Outlook & Way Forward
In the short term, Taiwan’s defense ministry will be under pressure to provide a credible explanation for the misfires and a roadmap to prevent recurrences—whether through maintenance, training, or adjustments in ammunition supply chains. Subsequent drills, likely announced and observed closely by foreign militaries, will be watched for smoother performance and more complex scenarios, such as coordinated operations with air and naval assets.

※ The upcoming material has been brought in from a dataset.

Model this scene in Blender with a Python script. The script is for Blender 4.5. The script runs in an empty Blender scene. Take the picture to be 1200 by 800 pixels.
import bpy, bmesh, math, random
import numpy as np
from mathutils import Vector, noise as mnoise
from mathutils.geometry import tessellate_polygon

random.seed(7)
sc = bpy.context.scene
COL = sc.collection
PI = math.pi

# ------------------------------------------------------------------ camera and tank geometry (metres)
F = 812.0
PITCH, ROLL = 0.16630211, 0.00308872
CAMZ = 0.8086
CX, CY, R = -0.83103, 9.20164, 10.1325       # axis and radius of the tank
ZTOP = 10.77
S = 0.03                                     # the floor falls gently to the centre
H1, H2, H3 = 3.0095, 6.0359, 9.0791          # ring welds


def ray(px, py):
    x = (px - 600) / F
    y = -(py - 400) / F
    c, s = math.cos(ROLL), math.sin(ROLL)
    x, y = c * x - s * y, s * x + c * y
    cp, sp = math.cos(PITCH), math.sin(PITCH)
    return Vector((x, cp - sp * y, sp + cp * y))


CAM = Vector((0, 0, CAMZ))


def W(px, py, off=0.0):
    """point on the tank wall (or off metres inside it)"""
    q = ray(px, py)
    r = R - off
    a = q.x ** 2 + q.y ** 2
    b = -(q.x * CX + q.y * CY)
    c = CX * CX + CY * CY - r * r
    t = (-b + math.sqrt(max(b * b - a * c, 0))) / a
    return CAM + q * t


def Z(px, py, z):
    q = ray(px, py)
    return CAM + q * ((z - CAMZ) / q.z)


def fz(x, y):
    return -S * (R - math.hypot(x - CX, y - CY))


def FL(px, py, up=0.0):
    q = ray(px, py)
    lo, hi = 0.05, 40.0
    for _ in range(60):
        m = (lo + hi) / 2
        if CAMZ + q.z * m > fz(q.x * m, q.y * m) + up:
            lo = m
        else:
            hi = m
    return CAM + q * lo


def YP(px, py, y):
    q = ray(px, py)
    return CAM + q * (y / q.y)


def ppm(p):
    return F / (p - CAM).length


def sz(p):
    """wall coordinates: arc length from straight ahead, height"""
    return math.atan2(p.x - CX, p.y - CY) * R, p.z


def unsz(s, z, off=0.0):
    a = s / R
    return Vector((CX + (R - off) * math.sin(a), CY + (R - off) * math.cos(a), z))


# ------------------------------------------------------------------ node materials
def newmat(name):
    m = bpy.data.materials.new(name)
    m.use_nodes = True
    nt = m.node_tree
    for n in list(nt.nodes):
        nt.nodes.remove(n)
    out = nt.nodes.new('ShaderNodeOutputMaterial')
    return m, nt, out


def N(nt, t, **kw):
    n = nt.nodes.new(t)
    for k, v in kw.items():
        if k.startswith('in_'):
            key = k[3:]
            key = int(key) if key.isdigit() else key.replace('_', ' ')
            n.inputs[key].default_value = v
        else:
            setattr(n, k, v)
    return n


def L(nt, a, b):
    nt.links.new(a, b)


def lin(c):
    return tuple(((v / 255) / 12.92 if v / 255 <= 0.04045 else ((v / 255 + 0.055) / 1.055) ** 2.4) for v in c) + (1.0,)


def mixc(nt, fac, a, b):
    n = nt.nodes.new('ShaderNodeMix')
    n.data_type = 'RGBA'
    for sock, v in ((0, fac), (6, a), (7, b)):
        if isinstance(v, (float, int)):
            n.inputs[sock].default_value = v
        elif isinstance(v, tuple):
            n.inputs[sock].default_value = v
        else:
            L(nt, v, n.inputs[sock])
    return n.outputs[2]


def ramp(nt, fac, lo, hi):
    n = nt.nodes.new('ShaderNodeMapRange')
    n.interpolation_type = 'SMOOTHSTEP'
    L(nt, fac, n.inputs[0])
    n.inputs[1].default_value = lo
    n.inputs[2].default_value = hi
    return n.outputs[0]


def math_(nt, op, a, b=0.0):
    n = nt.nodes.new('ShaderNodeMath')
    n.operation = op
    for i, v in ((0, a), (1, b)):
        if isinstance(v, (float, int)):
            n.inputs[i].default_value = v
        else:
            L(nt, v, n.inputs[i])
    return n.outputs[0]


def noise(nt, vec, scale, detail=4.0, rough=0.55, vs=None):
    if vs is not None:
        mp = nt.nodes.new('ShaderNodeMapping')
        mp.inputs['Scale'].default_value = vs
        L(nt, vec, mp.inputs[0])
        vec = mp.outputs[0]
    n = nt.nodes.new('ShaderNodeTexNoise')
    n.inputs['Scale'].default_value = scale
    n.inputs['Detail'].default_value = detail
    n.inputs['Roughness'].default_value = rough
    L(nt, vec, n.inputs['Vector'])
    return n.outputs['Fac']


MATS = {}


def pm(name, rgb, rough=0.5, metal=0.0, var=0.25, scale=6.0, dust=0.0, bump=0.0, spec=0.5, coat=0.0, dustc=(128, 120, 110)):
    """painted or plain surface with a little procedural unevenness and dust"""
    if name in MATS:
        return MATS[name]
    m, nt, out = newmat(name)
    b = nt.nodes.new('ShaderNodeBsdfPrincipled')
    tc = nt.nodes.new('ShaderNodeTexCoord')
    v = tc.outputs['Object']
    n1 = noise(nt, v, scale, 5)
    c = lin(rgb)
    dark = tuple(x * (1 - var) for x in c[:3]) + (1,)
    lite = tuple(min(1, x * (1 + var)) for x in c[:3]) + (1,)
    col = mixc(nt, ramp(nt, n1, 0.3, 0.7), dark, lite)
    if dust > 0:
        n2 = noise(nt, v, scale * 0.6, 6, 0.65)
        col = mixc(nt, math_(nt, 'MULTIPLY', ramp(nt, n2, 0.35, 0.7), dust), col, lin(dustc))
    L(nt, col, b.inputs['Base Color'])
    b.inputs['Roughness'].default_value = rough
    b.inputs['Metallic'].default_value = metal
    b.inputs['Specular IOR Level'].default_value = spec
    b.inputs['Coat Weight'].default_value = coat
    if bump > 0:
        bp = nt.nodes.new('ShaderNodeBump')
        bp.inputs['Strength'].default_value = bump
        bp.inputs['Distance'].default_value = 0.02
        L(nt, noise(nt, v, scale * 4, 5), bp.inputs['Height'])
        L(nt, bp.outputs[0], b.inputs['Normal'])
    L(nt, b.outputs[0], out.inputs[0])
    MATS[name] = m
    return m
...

For China, each new HIMARS drill on Taiwan’s west coast complicates invasion modeling, even if propaganda channels highlight technical issues to reassure domestic audiences. For the United States and other partners like Japan, the exercise is another data point in judging how quickly Taipei is translating arms deliveries into real warfighting capacity. The broader trajectory is clear: Taiwan is moving from symbolic demonstrations to rehearsals of the exact fight PLA commanders spend their careers planning for, a shift that increases both the deterrent value of its forces and the risks of miscalculation along one of the world’s most contested waterways.